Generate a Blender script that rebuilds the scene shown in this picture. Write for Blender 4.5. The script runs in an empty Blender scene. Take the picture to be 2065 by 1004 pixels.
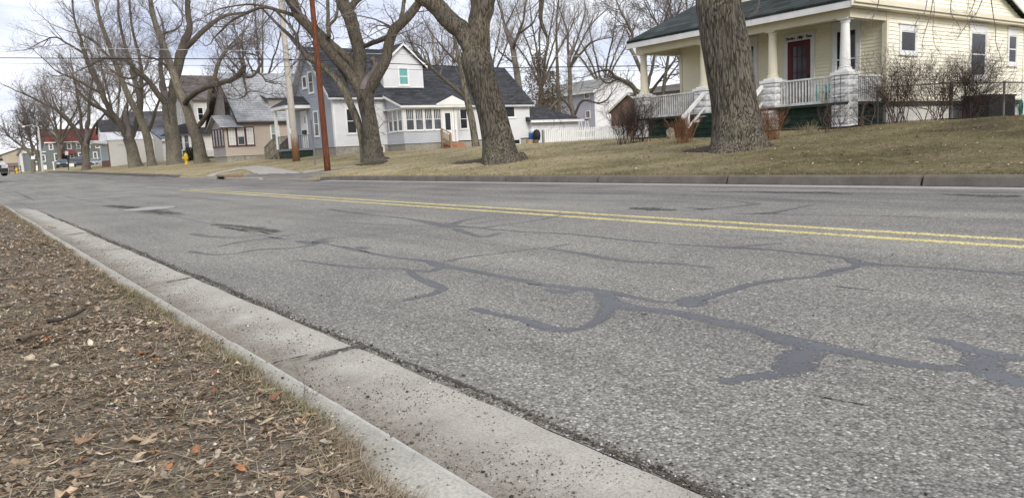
import bpy, bmesh, math, random
import numpy as np
from mathutils import Vector, Matrix, noise as mnoise
random.seed(7); RNG = np.random.default_rng(7)
SC = bpy.context.scene
COL = SC.collection
_OFF = {}
# ------------------------------------------------------------------ camera
F_PX, PW, PH, CAM_Z = 1545.0, 2065.0, 1004.0, 0.8
ROT = np.array([[0.5853922053549229, 0.07639707874306804, -0.8071427706851033],
                [0.8091969168090166, -0.1166527667248235, 0.5758406740082065],
                [-0.05016289202669074, -0.9902300835538019, -0.13010790094590408]])  # columns: right, down, forward
cam_d = bpy.data.cameras.new('camera'); cam = bpy.data.objects.new('camera', cam_d); COL.objects.link(cam)
cam_d.sensor_width = 36.0; cam_d.lens = F_PX / PW * 36.0; cam_d.clip_start = 0.05; cam_d.clip_end = 6000
_m = Matrix(((ROT[0, 0], -ROT[0, 1], -ROT[0, 2], 0), (ROT[1, 0], -ROT[1, 1], -ROT[1, 2], 0),
             (ROT[2, 0], -ROT[2, 1], -ROT[2, 2], CAM_Z), (0, 0, 0, 1)))
cam.matrix_world = _m
SC.camera = cam
SC.render.resolution_x = 1024; SC.render.resolution_y = 497
# ------------------------------------------------------------------ sky and sun (bright overcast)
SUN_EL, SUN_AZ = math.radians(33), math.radians(-14)      # azimuth of the sun measured from +X
world = bpy.data.worlds.new('World'); SC.world = world; world.use_nodes = True
_nt = world.node_tree; _nt.nodes.clear()
def wn(t, **k):
    n = _nt.nodes.new(t)
    for a, b in k.items(): setattr(n, a, b)
    return n
_out = wn('ShaderNodeOutputWorld'); _bg = wn('ShaderNodeBackground'); _bg.inputs['Strength'].default_value = 0.1
_sky = wn('ShaderNodeTexSky', sky_type='NISHITA'); _sky.sun_disc = False
_sky.sun_elevation = SUN_EL; _sky.sun_rotation = math.pi / 2 - SUN_AZ
_tc = wn('ShaderNodeTexCoord'); _mp = wn('ShaderNodeMapping'); _mp.inputs['Scale'].default_value = (1.0, 1.0, 3.4)
_mp.inputs['Location'].default_value = (0.35, 0.1, 0.25)
_n1 = wn('ShaderNodeTexNoise'); _n1.inputs['Scale'].default_value = 2.6; _n1.inputs['Detail'].default_value = 7; _n1.inputs['Roughness'].default_value = 0.55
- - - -
[Set problem] Restate the whole of the material word for word without the pictures.

[Output for this task]
Generate a Blender script that rebuilds the scene shown in this picture. Write for Blender 4.5. The script runs in an empty Blender scene. Take the picture to be 2065 by 1004 pixels.
import bpy, bmesh, math, random
import numpy as np
from mathutils import Vector, Matrix, noise as mnoise
random.seed(7); RNG = np.random.default_rng(7)
SC = bpy.context.scene
COL = SC.collection
_OFF = {}
# ------------------------------------------------------------------ camera
F_PX, PW, PH, CAM_Z = 1545.0, 2065.0, 1004.0, 0.8
ROT = np.array([[0.5853922053549229, 0.07639707874306804, -0.8071427706851033],
                [0.8091969168090166, -0.1166527667248235, 0.5758406740082065],
                [-0.05016289202669074, -0.9902300835538019, -0.13010790094590408]])  # columns: right, down, forward
cam_d = bpy.data.cameras.new('camera'); cam = bpy.data.objects.new('camera', cam_d); COL.objects.link(cam)
cam_d.sensor_width = 36.0; cam_d.lens = F_PX / PW * 36.0; cam_d.clip_start = 0.05; cam_d.clip_end = 6000
_m = Matrix(((ROT[0, 0], -ROT[0, 1], -ROT[0, 2], 0), (ROT[1, 0], -ROT[1, 1], -ROT[1, 2], 0),
             (ROT[2, 0], -ROT[2, 1], -ROT[2, 2], CAM_Z), (0, 0, 0, 1)))
cam.matrix_world = _m
SC.camera = cam
SC.render.resolution_x = 1024; SC.render.resolution_y = 497
# ------------------------------------------------------------------ sky and sun (bright overcast)
SUN_EL, SUN_AZ = math.radians(33), math.radians(-14)      # azimuth of the sun measured from +X
world = bpy.data.worlds.new('World'); SC.world = world; world.use_nodes = True
_nt = world.node_tree; _nt.nodes.clear()
def wn(t, **k):
    n = _nt.nodes.new(t)
    for a, b in k.items(): setattr(n, a, b)
    return n
_out = wn('ShaderNodeOutputWorld'); _bg = wn('ShaderNodeBackground'); _bg.inputs['Strength'].default_value = 0.1
_sky = wn('ShaderNodeTexSky', sky_type='NISHITA'); _sky.sun_disc = False
_sky.sun_elevation = SUN_EL; _sky.sun_rotation = math.pi / 2 - SUN_AZ
_tc = wn('ShaderNodeTexCoord'); _mp = wn('ShaderNodeMapping'); _mp.inputs['Scale'].default_value = (1.0, 1.0, 3.4)
_mp.inputs['Location'].default_value = (0.35, 0.1, 0.25)
_n1 = wn('ShaderNodeTexNoise'); _n1.inputs['Scale'].default_value = 2.6; _n1.inputs['Detail'].default_value = 7; _n1.inputs['Roughness'].default_value = 0.55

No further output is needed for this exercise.